The already dominant Antictyclone over the Beaufort sea is greatly enhanced stable,  Cyclones from the North Atlantic split towards the Urals and the North Pole. The sub polar jet already is high in Latitude be cause over all Temperate temperatures are high.  We have conundrum of Normal Arctic 
temperatures over land, warmer over Ocean as well.   


   June-July:
 The North American- Greenland Cold Temperature cell will dominate as a normal Arctic summer,  this should continue the stagnation of Anticyclones over the Beaufort Gyre,  drier Greenland air will mix along with the clockwise flow making it more stable.  Pacific Cyclones will intrude end of July.  North Atlantic Cyclones will split directions between The Atlantic and Russian Urals,  making the Arctic Ocean High stronger.

    August September
  As the last standing Cold cell lingers well North,  Northern Canada will be wetter ,  Lows will mix it up and take turns standing over the Beaufort High,  North Atlantic High will show up more often.  The damage done in July by persistent Gyre High will be finished off by Pacific and Atlantic Lows.
This will cause a great deal more scattering of sea ice. 


Hurricanes and Tornados

      There is no reason to believe that Tornados will be more frequent than average,  there is a colder atmosphere than 2016 , but it is largely confined to the High Arctic Troposphere,  its effect largely nullified in the warmer stratosphere without any greater high speed laminal wind formations as what made 2011 prediction successful.  The Stratosphere is unusually normal,  the very Cold at center -80 C Polar Stratospheric Vortex lasted a very short time,  barely made a high speed spin around the Pole compared to other more prominent years.  However heat contrasts will exist at the higher latitudes, perhaps displacing tornado alley Northwards.  Hurricanes should be less frequent because the Sahara will be especially hot this year, its sand dust greatly affects   Hurricane formations .   Typhoons should be normal in numbers as with a Neutral ENSO season, since  I have not seen nor detected  any significant ENSO trend. 
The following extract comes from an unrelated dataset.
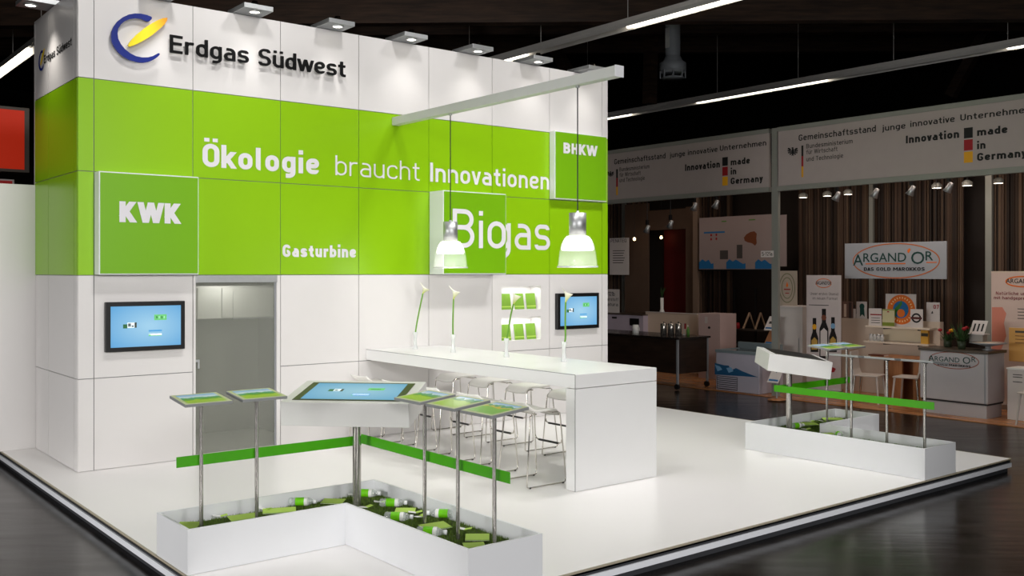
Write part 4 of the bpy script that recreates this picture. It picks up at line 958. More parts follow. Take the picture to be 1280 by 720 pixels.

Northern Hemisphere temperature prediction 

      In all years since 2004,  this was the easiest thing to do,  since I simply transposed or calibrated Arctic  Sun disk vertical disk gains statistics as a defacto Northern Hemisphere temperature  average.  It worked marvelously well.  But now ,  excess snow on Arctic lands makes it more difficult.  
The colder spring time Arctic Atmosphere should stall NH warming gains or temperatures trending upwards as within the last few years, making 2017 # 3 warmest in history.  

 Sea Ice should be #1 lowest volume and likely lowest extent in history

    Difficult as it may be,  the lowest volume of sea ice at 2017 Maxima,  combined with consistent rapid  sea ice displacement velocities and the huge amount of snowfall stemming from the warmest Arctic winter in history, literally makes it easy for a change,  #1 least volume of sea ice come September, with a bit of a problem with extent predictability,  because sea ice is spread out from continuous daily displacements.  The East Siberian sea  to North Pole "arm" or ice bridge will figure prominent again, but will be eventually wiped out given the Gyre circulation,  made strong last year,  was recently reinforced.  The stable presence of an Anticyclone North of Alaska  is normal when the Canadian Archipelago atmosphere is coldest,  the clouds presence encompassing this anticyclone span is also very normal in spring.  Eventually the temperature dew point spread will widden due to solar warming and the effect of a huge area High over the Arctic Ocean will hit like in 2007.    I would expect record number of melt Ponds -late- from all that thick snow cover.  This will accelerate the melt rapidly,   numerous melt ponds will signal the start of very rapid melting, after seemingly sluggish melt daily rates interspersed with at times great variations caused by the lack of sea ice consolidation.   The North Pole will be partially ice free because pack ice will be moving all over the place.  A good Yacht Captain should be able to make to the Pole though.  

Other parts of the world predictions
    The Okanagan valley  BC will be hot and dry at first then turn quite wet,  Midwest North America will be mostly dry and very hot with clean air from the North except from forest fires,  NE coast of Canada and US cooler wet turning same as Midwest come July.  Finally Western Europe  record high temperatures, not as much as North African records. 

     The summer will linger well into fall,  the fall well into winter again.  With Arctic record snow 
fall mixing sea ice data with floating snow.